# Start of SOURCE MATERIAL
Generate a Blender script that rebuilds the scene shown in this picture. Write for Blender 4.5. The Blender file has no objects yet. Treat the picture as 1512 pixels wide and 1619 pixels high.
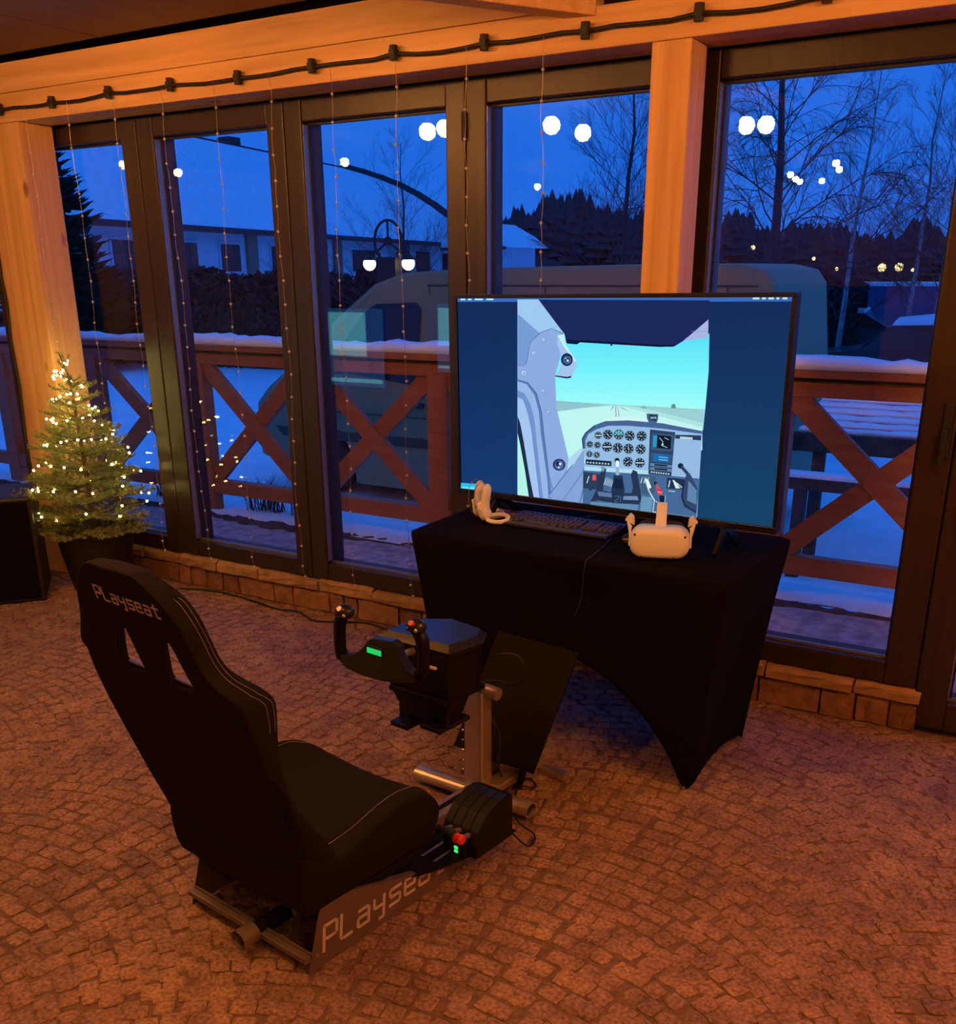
import bpy, bmesh, math, random
from mathutils import Vector, Matrix, Euler
from mathutils.bvhtree import BVHTree

PI = math.pi
R = random.Random(7)
scene = bpy.context.scene
C = scene.collection

# ------------------------------------------------------------------ camera
YAW, PITCH, ROLL = 0.5433, 0.3526, -0.0059
EYE = Vector((0, 0, 1.62))
def cam_basis():
    f = Vector((-math.sin(YAW) * math.cos(PITCH), math.cos(YAW) * math.cos(PITCH), -math.sin(PITCH)))
    r = Vector((math.cos(YAW), math.sin(YAW), 0)); u = r.cross(f)
    return (r * math.cos(ROLL) + u * math.sin(ROLL), -r * math.sin(ROLL) + u * math.cos(ROLL), f)
cr, cu, cf = cam_basis()
cam = bpy.data.cameras.new('camera'); co = bpy.data.objects.new('camera', cam); C.objects.link(co)
co.matrix_world = Matrix(((cr.x, cu.x, -cf.x, EYE.x), (cr.y, cu.y, -cf.y, EYE.y), (cr.z, cu.z, -cf.z, EYE.z), (0, 0, 0, 1)))
cam.sensor_fit = 'VERTICAL'; cam.sensor_height = 36.0
cam.lens = 1569.1 / 1619 * 36.0
cam.shift_y = 198.5 / 1619
cam.clip_start = 0.05; cam.clip_end = 600
scene.camera = co

# ------------------------------------------------------------------ sky, exposure
W = bpy.data.worlds.new('dusk_sky'); scene.world = W; W.use_nodes = True
nt = W.node_tree; nt.nodes.clear()
wo = nt.nodes.new('ShaderNodeOutputWorld'); bg = nt.nodes.new('ShaderNodeBackground')
tc = nt.nodes.new('ShaderNodeTexCoord'); sx = nt.nodes.new('ShaderNodeSeparateXYZ'); rp = nt.nodes.new('ShaderNodeValToRGB')
nt.links.new(tc.outputs['Generated'], sx.inputs[0]); nt.links.new(sx.outputs['Z'], rp.inputs[0])
nt.links.new(rp.outputs[0], bg.inputs[0]); nt.links.new(bg.outputs[0], wo.inputs[0])
rp.color_ramp.elements[0].position = 0.0; rp.color_ramp.elements[0].color = (0.015, 0.150, 0.80, 1)
rp.color_ramp.elements[1].position = 0.5; rp.color_ramp.elements[1].color = (0.017, 0.165, 0.86, 1)
bg.inputs[1].default_value = 1.0
vs = scene.view_settings
vs.view_transform = 'Standard'; vs.look = 'None'; vs.exposure = 0.0; vs.gamma = 1.0; vs.use_curve_mapping = False
cy = scene.cycles
cy.use_denoising = True
cy.max_bounces = 8; cy.transparent_max_bounces = 24; cy.diffuse_bounces = 3; cy.glossy_bounces = 3
cy.sample_clamp_indirect = 4.0; cy.caustics_reflective = False; cy.caustics_refractive = False
BULB_RADIANCE = 250.0
LED_RADIANCE = 85.0

# ------------------------------------------------------------------ small tools
def srgb(r, g, b):
    def c(x):
        x /= 255.0
        return x / 12.92 if x <= 0.04045 else ((x + 0.055) / 1.055) ** 2.4
    return (c(r), c(g), c(b), 1.0)

WM = {}
def wmat(o):
    return WM.get(o.name, Matrix.Identity(4)) if o else Matrix.Identity(4)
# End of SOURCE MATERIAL
• _DIRECTIONS FOR THIS TASK_
Would you reproduce the lines above, from the very first through the line containing "scene.camera = co", exactly and without the pictures?

• _CORRECT RESULT_
Generate a Blender script that rebuilds the scene shown in this picture. Write for Blender 4.5. The Blender file has no objects yet. Treat the picture as 1512 pixels wide and 1619 pixels high.
import bpy, bmesh, math, random
from mathutils import Vector, Matrix, Euler
from mathutils.bvhtree import BVHTree

PI = math.pi
R = random.Random(7)
scene = bpy.context.scene
C = scene.collection

# ------------------------------------------------------------------ camera
YAW, PITCH, ROLL = 0.5433, 0.3526, -0.0059
EYE = Vector((0, 0, 1.62))
def cam_basis():
    f = Vector((-math.sin(YAW) * math.cos(PITCH), math.cos(YAW) * math.cos(PITCH), -math.sin(PITCH)))
    r = Vector((math.cos(YAW), math.sin(YAW), 0)); u = r.cross(f)
    return (r * math.cos(ROLL) + u * math.sin(ROLL), -r * math.sin(ROLL) + u * math.cos(ROLL), f)
cr, cu, cf = cam_basis()
cam = bpy.data.cameras.new('camera'); co = bpy.data.objects.new('camera', cam); C.objects.link(co)
co.matrix_world = Matrix(((cr.x, cu.x, -cf.x, EYE.x), (cr.y, cu.y, -cf.y, EYE.y), (cr.z, cu.z, -cf.z, EYE.z), (0, 0, 0, 1)))
cam.sensor_fit = 'VERTICAL'; cam.sensor_height = 36.0
cam.lens = 1569.1 / 1619 * 36.0
cam.shift_y = 198.5 / 1619
cam.clip_start = 0.05; cam.clip_end = 600
scene.camera = co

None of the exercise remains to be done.